DATA EXCERPT:
────────────────────
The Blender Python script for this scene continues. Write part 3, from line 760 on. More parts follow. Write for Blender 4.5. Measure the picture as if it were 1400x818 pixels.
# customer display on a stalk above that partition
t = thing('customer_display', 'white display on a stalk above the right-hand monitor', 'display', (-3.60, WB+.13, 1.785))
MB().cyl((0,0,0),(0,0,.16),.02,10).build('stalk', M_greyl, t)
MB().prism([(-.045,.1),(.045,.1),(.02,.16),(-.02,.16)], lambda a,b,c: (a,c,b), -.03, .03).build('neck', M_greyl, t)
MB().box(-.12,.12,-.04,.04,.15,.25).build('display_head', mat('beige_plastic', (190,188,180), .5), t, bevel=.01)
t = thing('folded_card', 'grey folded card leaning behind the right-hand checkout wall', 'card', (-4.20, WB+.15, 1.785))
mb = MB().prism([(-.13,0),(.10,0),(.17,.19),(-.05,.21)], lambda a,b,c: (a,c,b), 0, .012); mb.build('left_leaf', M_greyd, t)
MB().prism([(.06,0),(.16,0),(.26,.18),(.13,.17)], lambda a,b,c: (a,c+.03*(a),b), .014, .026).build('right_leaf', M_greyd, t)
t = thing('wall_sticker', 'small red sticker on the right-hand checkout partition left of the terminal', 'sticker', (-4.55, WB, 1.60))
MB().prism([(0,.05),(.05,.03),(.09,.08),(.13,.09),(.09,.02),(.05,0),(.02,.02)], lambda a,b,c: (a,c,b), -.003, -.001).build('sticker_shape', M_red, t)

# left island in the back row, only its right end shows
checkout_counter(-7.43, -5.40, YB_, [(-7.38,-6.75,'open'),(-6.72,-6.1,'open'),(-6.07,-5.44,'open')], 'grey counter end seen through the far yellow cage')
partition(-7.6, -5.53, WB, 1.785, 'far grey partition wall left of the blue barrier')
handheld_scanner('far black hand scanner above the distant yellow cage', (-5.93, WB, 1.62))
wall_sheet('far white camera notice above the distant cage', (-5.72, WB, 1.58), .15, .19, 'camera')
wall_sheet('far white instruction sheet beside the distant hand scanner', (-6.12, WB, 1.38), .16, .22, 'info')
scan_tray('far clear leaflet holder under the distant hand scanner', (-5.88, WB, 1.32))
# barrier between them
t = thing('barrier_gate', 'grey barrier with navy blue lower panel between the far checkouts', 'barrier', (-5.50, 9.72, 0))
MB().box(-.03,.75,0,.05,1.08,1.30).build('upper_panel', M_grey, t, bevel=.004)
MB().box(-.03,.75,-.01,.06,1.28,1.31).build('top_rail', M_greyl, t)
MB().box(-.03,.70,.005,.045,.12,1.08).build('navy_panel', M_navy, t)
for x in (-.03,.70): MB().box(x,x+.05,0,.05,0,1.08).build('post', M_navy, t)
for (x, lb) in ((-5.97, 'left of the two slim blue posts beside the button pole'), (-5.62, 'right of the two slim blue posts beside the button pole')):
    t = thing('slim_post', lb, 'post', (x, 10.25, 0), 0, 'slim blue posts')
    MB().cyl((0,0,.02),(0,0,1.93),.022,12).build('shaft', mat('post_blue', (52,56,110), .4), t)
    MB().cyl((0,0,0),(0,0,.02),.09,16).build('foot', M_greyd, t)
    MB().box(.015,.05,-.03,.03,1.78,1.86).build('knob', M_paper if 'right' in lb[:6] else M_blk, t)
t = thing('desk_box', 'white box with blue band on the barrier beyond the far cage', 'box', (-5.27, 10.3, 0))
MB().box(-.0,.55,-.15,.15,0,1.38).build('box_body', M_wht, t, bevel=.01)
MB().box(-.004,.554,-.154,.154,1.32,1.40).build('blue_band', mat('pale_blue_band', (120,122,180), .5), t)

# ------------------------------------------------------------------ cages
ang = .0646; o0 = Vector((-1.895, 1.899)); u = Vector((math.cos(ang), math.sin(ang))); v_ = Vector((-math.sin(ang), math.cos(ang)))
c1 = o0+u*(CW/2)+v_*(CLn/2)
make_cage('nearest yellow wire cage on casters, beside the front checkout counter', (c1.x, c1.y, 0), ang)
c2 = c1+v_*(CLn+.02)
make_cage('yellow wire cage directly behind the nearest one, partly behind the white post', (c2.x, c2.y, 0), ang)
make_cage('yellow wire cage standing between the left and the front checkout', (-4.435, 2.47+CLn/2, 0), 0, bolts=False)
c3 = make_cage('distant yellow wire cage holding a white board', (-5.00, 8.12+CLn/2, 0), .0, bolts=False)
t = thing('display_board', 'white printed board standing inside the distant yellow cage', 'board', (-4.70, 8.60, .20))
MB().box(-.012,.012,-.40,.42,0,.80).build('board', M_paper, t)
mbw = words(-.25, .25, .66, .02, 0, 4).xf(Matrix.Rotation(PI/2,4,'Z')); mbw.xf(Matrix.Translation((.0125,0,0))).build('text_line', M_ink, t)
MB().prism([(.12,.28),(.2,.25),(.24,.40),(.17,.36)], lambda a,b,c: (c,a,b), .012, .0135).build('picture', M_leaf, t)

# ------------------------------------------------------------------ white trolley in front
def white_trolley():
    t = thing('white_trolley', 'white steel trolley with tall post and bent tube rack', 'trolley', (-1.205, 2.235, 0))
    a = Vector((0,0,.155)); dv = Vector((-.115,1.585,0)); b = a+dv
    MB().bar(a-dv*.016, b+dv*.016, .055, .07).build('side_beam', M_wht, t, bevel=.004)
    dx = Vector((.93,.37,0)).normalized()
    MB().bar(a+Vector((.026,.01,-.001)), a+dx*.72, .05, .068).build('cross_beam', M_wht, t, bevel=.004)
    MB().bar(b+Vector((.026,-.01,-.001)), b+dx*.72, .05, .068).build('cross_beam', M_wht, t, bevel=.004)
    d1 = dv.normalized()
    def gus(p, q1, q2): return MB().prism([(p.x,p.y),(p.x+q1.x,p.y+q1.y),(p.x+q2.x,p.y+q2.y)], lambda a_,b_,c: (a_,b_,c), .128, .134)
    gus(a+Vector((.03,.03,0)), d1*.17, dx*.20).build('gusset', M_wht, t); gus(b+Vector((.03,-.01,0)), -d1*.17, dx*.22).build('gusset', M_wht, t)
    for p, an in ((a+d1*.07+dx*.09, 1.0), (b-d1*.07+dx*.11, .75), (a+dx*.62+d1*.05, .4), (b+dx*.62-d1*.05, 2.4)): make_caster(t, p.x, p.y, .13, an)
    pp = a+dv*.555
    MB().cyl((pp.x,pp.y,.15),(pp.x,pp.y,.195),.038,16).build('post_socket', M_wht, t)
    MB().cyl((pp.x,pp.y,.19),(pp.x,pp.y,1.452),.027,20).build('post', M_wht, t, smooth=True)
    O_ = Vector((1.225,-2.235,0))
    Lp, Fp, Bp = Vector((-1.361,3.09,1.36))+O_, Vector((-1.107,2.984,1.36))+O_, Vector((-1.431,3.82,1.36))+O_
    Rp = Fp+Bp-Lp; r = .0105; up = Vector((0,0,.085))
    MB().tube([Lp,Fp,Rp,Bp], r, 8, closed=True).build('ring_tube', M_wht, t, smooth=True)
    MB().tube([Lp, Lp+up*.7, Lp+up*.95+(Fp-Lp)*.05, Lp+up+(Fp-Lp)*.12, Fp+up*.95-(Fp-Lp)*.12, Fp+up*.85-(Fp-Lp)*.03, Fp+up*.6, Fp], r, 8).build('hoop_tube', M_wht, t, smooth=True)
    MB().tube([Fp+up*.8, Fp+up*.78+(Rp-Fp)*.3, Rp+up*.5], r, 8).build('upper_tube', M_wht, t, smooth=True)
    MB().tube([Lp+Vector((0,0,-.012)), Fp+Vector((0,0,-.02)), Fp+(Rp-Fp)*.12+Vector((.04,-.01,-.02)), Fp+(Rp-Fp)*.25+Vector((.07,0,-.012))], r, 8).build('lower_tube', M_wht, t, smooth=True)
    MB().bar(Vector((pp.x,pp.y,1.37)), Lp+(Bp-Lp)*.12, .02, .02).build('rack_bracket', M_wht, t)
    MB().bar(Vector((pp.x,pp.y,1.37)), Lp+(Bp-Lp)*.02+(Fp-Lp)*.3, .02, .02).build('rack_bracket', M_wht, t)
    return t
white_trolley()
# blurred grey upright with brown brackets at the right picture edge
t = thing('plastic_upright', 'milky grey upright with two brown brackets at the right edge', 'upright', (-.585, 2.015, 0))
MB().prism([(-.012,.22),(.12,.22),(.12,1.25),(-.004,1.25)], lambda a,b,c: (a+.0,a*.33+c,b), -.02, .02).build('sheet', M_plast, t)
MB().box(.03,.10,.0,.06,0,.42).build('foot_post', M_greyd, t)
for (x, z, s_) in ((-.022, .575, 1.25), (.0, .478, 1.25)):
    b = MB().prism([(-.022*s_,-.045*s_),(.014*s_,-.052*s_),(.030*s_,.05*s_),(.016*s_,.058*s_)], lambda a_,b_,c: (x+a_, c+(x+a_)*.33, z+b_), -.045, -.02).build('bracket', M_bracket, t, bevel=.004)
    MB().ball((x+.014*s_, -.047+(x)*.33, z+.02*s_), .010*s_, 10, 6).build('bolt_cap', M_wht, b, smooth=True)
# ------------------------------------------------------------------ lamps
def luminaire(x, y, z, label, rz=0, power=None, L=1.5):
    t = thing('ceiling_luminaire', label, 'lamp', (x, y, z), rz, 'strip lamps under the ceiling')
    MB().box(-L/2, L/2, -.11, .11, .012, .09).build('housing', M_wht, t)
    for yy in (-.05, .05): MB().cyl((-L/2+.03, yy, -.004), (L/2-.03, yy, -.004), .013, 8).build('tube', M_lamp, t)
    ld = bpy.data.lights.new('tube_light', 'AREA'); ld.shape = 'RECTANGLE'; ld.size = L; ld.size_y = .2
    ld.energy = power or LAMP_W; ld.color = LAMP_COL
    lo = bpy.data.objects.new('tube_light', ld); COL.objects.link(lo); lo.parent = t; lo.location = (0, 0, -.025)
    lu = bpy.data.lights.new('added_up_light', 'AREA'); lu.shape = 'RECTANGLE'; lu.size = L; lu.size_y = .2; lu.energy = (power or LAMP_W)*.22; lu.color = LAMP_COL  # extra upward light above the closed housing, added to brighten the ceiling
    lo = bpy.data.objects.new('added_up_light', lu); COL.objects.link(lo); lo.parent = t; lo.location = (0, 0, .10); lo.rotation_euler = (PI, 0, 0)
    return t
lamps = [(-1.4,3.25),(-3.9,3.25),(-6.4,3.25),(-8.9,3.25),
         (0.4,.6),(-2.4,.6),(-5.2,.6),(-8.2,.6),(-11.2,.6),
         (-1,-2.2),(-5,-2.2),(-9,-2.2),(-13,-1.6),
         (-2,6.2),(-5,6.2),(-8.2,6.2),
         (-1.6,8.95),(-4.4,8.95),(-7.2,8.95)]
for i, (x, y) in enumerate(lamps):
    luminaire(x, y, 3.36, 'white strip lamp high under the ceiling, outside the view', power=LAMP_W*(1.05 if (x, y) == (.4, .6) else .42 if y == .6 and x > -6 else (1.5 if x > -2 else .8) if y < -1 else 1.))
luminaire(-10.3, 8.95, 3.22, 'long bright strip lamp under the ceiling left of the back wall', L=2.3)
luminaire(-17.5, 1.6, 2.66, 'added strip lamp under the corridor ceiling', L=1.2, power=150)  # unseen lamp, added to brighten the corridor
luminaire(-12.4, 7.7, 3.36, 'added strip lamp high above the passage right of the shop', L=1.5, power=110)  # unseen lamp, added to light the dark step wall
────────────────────
SET TASK: Quote exactly the opening line of the material above and every line after it, up to and including the line that contains "-.001).build('sticker_shape', M_red, t)".

SOLUTION TO THIS EXERCISE:
The Blender Python script for this scene continues. Write part 3, from line 760 on. More parts follow. Write for Blender 4.5. Measure the picture as if it were 1400x818 pixels.
# customer display on a stalk above that partition
t = thing('customer_display', 'white display on a stalk above the right-hand monitor', 'display', (-3.60, WB+.13, 1.785))
MB().cyl((0,0,0),(0,0,.16),.02,10).build('stalk', M_greyl, t)
MB().prism([(-.045,.1),(.045,.1),(.02,.16),(-.02,.16)], lambda a,b,c: (a,c,b), -.03, .03).build('neck', M_greyl, t)
MB().box(-.12,.12,-.04,.04,.15,.25).build('display_head', mat('beige_plastic', (190,188,180), .5), t, bevel=.01)
t = thing('folded_card', 'grey folded card leaning behind the right-hand checkout wall', 'card', (-4.20, WB+.15, 1.785))
mb = MB().prism([(-.13,0),(.10,0),(.17,.19),(-.05,.21)], lambda a,b,c: (a,c,b), 0, .012); mb.build('left_leaf', M_greyd, t)
MB().prism([(.06,0),(.16,0),(.26,.18),(.13,.17)], lambda a,b,c: (a,c+.03*(a),b), .014, .026).build('right_leaf', M_greyd, t)
t = thing('wall_sticker', 'small red sticker on the right-hand checkout partition left of the terminal', 'sticker', (-4.55, WB, 1.60))
MB().prism([(0,.05),(.05,.03),(.09,.08),(.13,.09),(.09,.02),(.05,0),(.02,.02)], lambda a,b,c: (a,c,b), -.003, -.001).build('sticker_shape', M_red, t)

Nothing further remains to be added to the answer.